Soles of Stone- Over time when a parent steps on a Lego, they feel less and less pain. It's a scientific fact. Over time a parent's foot turns into one large callous, making it impossible for the tiny little circular lego tops to penetrate the skin. That's also why women stop taking beach pictures of their feet after they have kids.

Creative Linguistics- When my son runs full speed at me and slams his head into my crotch, my mouth immediately wants to say, "Oh, shi*t! My parent brain knows if say that my kids will repeat it all day, so it instead changes the phrase to the infinitely less offensive. "Oh, shimmer."
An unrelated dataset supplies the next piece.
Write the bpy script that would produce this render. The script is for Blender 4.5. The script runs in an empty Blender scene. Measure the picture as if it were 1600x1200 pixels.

Noise Filter- Once you have a child in your house you learn to filter out most of the general noise (and ignore about 50% of your kids' questions). Things that used to register high on my non-parenting decibel meter, no longer move the needle.

Sleep- This one's immediate. Parents don't even really sleep. They just sort of lay in bed waiting for their kid to scream or come ask them a question.

Numbness to Repetition- Once you have a child you become numb to hearing certain words or phrases over and over again. Dad. Dad. Dad! Dad? Daaaaaaaad!! But, why? Why? Why? This also applies to watching the same movie and listening to the same songs over and over and over again. You know which movie I'm talking about right now too, don't you?

Boy Who Cried Wolf Decoder- You can identify legitimate screams (fell off top of bunk bed) and false screams (can't find Pillow Pet) from two rooms over.

Super Smell- When you are in a room with several parents with babies and you smell a dirty diaper, can immediately tell if it smells like it belongs to your kid. Gross, right?

The Cure for Stage Fright- Did you know some people have "stage fright" and can't use a public bathroom if someone else is the bathroom with them? Not parents, they've been peeing and pooping with an audience everyday since their first child could walk, whether they like it or not.

There are many, many more super powers that mere mortals gain once they are permanently in charge of a child. What are some other super powers you gained once you became a parent?